───── SUPPLIED MATERIAL

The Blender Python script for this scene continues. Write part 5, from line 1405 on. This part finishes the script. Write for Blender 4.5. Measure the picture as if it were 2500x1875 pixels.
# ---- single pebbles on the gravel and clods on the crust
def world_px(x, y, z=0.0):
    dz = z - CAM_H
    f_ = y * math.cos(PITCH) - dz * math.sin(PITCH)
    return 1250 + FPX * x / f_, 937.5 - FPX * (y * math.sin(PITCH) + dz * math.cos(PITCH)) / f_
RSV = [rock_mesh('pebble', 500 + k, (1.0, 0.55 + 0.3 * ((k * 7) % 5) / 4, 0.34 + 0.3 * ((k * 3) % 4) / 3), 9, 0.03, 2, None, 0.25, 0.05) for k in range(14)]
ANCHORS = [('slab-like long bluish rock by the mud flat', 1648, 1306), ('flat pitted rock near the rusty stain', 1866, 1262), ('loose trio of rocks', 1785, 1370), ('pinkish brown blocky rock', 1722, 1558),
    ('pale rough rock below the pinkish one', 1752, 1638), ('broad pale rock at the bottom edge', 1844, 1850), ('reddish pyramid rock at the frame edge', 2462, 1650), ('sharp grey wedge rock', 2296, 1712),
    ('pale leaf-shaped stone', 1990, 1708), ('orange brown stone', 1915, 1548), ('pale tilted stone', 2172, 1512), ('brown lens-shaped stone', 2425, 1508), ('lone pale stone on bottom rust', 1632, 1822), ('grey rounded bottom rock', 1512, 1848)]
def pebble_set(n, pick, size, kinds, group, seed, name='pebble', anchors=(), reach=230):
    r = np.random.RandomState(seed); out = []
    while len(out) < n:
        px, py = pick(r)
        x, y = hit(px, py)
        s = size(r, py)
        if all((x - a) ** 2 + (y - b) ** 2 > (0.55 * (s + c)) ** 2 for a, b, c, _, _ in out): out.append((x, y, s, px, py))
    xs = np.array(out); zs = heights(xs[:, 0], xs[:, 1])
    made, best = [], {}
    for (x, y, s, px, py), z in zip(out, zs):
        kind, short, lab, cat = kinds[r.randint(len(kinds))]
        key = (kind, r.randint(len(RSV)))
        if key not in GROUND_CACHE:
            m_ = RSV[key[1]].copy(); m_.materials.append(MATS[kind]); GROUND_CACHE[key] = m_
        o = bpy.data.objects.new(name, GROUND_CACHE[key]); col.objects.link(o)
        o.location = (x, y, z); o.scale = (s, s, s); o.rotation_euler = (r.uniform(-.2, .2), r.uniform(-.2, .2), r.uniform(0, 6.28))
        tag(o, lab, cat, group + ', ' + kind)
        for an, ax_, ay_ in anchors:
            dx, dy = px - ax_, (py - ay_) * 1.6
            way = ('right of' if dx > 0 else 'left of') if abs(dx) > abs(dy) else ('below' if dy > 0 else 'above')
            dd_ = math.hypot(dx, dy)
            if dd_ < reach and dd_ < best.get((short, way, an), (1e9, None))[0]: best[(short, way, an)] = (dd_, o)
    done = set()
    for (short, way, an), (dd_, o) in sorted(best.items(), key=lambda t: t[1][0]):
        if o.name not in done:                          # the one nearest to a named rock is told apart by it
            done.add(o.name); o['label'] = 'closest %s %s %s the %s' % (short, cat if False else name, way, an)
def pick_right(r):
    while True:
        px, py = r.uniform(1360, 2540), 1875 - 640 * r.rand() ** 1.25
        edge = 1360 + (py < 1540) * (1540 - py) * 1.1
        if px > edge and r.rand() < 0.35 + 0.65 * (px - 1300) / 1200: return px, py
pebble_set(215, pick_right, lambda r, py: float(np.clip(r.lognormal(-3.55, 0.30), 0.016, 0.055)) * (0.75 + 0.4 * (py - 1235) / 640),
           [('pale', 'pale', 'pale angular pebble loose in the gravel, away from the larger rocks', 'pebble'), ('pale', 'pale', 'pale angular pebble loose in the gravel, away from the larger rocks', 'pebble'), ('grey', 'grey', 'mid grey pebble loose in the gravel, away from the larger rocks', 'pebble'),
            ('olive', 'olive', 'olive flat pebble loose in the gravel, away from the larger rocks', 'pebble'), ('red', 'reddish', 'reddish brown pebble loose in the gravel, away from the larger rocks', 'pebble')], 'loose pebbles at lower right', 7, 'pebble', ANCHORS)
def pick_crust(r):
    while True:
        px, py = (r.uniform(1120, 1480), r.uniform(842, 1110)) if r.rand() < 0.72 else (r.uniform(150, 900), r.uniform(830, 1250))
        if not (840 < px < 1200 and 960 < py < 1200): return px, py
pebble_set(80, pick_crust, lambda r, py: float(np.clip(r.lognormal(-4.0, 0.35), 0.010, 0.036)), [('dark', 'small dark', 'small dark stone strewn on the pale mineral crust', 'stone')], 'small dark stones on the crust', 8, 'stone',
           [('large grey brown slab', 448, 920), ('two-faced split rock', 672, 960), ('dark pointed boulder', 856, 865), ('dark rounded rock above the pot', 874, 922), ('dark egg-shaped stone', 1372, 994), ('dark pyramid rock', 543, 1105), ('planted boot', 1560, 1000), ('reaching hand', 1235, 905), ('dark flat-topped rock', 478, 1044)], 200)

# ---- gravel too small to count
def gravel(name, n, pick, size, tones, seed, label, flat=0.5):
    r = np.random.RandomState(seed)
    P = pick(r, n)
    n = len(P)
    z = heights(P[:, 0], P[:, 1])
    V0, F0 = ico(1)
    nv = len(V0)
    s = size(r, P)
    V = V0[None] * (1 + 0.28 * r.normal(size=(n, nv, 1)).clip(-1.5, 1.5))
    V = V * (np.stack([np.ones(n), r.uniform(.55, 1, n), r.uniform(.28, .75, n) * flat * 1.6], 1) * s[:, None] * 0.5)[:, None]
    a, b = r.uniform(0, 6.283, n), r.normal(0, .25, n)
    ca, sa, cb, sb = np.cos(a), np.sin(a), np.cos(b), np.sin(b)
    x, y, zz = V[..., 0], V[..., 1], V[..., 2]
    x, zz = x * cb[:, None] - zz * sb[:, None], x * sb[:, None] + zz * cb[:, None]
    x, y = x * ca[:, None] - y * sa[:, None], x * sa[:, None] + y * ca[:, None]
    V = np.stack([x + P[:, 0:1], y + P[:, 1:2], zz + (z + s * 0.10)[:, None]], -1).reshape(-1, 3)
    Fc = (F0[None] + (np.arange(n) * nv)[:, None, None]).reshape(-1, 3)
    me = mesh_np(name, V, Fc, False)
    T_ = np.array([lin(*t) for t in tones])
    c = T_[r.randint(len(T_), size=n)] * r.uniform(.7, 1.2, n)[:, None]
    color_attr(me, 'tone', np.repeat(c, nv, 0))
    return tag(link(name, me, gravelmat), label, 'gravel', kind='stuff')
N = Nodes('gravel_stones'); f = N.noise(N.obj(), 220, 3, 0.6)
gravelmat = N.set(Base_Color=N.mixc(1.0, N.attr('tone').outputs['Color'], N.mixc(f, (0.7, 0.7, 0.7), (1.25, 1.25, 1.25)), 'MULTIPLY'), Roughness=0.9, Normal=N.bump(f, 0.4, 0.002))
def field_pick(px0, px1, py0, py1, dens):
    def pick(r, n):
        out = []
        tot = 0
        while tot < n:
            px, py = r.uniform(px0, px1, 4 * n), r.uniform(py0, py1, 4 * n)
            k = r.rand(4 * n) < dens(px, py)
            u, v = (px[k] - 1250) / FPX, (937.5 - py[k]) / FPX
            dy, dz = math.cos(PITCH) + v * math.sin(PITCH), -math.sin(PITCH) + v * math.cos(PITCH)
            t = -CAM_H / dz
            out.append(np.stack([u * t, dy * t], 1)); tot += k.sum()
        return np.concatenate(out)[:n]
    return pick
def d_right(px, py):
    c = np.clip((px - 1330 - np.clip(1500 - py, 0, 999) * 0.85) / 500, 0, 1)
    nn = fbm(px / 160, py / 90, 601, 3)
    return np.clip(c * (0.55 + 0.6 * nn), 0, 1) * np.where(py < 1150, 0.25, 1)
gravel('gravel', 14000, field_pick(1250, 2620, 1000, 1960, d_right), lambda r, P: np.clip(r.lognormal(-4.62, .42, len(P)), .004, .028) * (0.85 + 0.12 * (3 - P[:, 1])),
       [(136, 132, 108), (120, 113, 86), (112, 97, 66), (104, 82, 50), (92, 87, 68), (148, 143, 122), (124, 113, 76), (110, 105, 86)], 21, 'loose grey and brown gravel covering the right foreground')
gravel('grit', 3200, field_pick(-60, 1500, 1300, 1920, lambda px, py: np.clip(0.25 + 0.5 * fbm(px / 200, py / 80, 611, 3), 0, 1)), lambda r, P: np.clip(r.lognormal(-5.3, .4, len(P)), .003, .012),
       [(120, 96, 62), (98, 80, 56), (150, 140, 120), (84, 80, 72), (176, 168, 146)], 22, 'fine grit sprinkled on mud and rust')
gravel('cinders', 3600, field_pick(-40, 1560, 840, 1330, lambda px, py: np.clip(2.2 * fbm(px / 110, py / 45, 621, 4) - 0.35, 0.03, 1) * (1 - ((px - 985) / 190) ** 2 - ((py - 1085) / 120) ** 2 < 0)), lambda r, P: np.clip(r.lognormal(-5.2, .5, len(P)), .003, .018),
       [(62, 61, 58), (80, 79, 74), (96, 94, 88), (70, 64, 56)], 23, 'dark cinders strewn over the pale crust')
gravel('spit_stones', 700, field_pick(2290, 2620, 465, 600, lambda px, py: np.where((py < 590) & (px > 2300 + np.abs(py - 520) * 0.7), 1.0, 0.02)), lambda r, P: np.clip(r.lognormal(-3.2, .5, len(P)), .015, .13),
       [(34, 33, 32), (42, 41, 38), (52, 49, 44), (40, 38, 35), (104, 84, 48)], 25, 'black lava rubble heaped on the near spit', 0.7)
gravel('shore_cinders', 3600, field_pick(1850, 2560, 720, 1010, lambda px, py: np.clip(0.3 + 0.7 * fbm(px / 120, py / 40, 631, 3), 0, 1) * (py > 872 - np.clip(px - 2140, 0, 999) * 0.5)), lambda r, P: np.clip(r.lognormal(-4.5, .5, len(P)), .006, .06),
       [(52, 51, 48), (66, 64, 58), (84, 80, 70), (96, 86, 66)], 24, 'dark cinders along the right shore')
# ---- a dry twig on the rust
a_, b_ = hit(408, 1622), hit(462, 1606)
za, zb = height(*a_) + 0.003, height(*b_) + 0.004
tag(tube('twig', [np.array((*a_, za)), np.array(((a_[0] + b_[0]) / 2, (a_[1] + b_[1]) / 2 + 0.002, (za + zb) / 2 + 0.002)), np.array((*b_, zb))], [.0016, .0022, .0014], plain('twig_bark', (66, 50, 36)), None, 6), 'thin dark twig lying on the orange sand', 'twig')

──────────

▸ **WRITTEN REQUEST**
Check each line above for the word "from", and copy the lines where it appears.

▸ **ANSWER FOR THE TASK**
The Blender Python script for this scene continues. Write part 5, from line 1405 on. This part finishes the script. Write for Blender 4.5. Measure the picture as if it were 2500x1875 pixels.
           [('pale', 'pale', 'pale angular pebble loose in the gravel, away from the larger rocks', 'pebble'), ('pale', 'pale', 'pale angular pebble loose in the gravel, away from the larger rocks', 'pebble'), ('grey', 'grey', 'mid grey pebble loose in the gravel, away from the larger rocks', 'pebble'),
            ('olive', 'olive', 'olive flat pebble loose in the gravel, away from the larger rocks', 'pebble'), ('red', 'reddish', 'reddish brown pebble loose in the gravel, away from the larger rocks', 'pebble')], 'loose pebbles at lower right', 7, 'pebble', ANCHORS)